WHAT IS NEEDED: Repeat only the lines running from the beginning of the material through the line that contains "scene.camera = camo".

RECORDS SUPPLIED:

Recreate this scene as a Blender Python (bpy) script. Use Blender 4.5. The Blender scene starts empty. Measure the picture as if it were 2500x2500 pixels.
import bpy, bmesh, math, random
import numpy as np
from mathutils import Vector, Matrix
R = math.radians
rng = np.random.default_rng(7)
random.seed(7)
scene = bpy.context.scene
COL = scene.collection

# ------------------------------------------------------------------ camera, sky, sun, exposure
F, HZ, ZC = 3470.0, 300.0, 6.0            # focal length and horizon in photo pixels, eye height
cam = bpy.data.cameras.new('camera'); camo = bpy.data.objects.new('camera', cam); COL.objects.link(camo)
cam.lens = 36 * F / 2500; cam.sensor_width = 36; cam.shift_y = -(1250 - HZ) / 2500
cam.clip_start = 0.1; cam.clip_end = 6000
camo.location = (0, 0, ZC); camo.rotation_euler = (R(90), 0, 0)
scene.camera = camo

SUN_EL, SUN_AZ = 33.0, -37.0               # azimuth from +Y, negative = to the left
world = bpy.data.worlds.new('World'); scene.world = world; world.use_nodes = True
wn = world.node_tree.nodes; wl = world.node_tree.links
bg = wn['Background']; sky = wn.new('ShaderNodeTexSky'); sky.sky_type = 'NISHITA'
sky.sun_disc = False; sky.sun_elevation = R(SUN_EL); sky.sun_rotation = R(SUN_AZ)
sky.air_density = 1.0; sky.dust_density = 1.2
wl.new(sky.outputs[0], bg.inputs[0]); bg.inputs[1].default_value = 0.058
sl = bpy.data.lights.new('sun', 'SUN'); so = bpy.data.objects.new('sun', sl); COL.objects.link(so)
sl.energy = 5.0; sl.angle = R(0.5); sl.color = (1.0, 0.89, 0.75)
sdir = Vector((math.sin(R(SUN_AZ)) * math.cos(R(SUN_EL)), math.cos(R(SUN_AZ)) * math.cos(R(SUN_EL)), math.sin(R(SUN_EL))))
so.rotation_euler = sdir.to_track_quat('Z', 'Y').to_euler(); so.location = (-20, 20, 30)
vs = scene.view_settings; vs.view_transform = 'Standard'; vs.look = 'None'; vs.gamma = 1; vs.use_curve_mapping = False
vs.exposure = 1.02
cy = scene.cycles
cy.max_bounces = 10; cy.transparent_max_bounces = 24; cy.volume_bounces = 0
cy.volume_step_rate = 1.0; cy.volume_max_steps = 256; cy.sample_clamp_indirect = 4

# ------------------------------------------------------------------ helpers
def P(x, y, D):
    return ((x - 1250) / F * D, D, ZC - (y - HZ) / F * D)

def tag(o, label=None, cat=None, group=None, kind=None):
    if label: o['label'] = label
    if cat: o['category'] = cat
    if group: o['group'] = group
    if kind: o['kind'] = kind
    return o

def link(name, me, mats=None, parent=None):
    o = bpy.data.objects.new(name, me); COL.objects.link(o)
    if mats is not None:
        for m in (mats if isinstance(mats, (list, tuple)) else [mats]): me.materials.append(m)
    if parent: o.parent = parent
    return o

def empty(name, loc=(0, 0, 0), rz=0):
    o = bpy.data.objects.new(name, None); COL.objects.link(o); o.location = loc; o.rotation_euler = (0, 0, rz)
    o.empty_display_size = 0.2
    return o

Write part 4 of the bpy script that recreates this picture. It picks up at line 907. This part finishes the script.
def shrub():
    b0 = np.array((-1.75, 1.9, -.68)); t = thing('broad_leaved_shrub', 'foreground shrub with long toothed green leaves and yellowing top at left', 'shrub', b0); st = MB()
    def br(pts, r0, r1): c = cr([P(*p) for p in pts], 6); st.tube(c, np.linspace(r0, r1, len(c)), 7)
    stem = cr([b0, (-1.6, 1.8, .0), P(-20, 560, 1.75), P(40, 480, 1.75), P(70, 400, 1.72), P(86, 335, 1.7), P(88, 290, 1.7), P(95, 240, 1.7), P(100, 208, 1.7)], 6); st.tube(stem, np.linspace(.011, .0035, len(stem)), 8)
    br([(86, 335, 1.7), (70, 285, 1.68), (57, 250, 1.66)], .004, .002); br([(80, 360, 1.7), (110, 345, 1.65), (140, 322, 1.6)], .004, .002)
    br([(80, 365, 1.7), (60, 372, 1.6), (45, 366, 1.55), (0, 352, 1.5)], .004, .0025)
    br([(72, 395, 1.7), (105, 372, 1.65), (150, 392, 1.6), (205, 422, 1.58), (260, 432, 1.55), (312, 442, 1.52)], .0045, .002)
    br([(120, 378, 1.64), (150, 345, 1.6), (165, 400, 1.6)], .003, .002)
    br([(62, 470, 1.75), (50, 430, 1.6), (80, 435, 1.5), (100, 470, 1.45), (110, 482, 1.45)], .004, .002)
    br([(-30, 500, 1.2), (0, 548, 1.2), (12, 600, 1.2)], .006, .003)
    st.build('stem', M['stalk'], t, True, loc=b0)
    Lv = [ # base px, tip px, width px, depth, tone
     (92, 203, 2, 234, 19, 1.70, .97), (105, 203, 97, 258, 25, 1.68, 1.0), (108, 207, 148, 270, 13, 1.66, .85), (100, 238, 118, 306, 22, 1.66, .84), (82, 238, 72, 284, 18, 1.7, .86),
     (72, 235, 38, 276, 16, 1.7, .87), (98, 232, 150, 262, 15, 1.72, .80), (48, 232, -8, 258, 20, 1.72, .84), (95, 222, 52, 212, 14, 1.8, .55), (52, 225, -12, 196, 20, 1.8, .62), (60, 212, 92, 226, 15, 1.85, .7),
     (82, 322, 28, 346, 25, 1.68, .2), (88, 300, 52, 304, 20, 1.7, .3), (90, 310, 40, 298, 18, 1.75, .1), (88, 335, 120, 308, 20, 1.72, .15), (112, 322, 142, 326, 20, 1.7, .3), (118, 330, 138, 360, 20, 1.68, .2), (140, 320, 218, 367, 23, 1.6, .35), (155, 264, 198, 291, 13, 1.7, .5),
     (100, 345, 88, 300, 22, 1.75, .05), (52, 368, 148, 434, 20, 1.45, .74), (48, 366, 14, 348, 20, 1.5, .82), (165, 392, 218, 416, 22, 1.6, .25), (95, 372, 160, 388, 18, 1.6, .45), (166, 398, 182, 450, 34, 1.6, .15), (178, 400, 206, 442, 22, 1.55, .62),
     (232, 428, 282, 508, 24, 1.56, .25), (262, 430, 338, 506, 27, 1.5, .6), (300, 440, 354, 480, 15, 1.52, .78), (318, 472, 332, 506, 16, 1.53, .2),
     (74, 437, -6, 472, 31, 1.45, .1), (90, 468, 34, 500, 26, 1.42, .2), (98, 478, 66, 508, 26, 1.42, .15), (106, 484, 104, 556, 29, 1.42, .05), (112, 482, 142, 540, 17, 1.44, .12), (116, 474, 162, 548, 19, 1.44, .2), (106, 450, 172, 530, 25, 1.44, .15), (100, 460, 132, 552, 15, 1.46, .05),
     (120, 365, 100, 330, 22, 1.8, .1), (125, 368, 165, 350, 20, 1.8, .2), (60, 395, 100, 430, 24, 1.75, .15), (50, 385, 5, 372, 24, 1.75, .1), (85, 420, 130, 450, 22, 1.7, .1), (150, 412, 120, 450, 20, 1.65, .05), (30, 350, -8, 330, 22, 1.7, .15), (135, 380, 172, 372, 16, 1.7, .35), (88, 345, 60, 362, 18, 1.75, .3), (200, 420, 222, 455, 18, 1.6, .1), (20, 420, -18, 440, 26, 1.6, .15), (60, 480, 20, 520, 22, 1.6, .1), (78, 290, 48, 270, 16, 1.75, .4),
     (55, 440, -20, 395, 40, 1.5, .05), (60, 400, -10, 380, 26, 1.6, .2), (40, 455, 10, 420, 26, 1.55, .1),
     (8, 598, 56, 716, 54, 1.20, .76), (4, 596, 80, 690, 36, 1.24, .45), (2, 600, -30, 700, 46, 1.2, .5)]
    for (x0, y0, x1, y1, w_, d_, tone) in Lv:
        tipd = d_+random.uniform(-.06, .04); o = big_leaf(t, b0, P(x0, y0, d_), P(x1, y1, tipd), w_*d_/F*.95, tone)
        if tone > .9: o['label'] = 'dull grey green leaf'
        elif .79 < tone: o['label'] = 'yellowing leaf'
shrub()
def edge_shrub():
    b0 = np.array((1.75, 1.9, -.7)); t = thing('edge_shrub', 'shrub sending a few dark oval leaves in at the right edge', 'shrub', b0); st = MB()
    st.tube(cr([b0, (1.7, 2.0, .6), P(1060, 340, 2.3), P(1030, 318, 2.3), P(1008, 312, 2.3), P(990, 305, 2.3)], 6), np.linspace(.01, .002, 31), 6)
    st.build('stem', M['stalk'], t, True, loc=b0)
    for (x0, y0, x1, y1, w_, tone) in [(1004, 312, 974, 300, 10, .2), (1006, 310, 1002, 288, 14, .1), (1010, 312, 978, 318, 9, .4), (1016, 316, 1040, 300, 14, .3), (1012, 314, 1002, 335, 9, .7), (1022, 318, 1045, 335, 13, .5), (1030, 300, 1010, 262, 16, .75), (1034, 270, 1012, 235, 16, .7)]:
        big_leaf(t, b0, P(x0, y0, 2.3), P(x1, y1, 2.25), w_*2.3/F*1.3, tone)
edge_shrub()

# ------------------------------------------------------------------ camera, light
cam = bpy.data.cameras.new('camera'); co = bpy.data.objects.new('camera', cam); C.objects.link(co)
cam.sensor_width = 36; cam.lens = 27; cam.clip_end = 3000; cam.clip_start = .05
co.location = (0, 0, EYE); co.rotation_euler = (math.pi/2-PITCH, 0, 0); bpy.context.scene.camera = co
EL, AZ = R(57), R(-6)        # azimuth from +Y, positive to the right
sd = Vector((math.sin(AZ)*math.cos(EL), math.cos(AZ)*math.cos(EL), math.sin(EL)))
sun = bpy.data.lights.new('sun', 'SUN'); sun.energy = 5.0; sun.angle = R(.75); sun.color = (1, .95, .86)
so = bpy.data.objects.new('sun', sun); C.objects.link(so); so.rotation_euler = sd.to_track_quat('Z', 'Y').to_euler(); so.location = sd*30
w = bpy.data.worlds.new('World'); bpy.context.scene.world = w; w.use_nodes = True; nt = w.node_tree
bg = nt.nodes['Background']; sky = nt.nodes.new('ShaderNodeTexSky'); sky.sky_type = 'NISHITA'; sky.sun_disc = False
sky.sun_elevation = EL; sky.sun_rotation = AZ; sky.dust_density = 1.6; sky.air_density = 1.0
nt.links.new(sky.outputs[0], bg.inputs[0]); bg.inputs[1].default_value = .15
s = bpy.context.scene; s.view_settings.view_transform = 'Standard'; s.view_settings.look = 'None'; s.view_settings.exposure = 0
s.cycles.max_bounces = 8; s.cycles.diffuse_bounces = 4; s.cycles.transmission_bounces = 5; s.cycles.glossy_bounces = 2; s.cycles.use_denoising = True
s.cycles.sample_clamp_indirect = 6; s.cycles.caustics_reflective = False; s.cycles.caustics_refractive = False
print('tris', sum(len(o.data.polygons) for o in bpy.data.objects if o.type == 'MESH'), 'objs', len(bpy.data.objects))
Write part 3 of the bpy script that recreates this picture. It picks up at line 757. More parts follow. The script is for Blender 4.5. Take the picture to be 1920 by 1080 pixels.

OUTPUT OF THE EXERCISE:
Recreate this scene as a Blender Python (bpy) script. Use Blender 4.5. The Blender scene starts empty. Measure the picture as if it were 2500x2500 pixels.
import bpy, bmesh, math, random
import numpy as np
from mathutils import Vector, Matrix
R = math.radians
rng = np.random.default_rng(7)
random.seed(7)
scene = bpy.context.scene
COL = scene.collection

# ------------------------------------------------------------------ camera, sky, sun, exposure
F, HZ, ZC = 3470.0, 300.0, 6.0            # focal length and horizon in photo pixels, eye height
cam = bpy.data.cameras.new('camera'); camo = bpy.data.objects.new('camera', cam); COL.objects.link(camo)
cam.lens = 36 * F / 2500; cam.sensor_width = 36; cam.shift_y = -(1250 - HZ) / 2500
cam.clip_start = 0.1; cam.clip_end = 6000
camo.location = (0, 0, ZC); camo.rotation_euler = (R(90), 0, 0)
scene.camera = camo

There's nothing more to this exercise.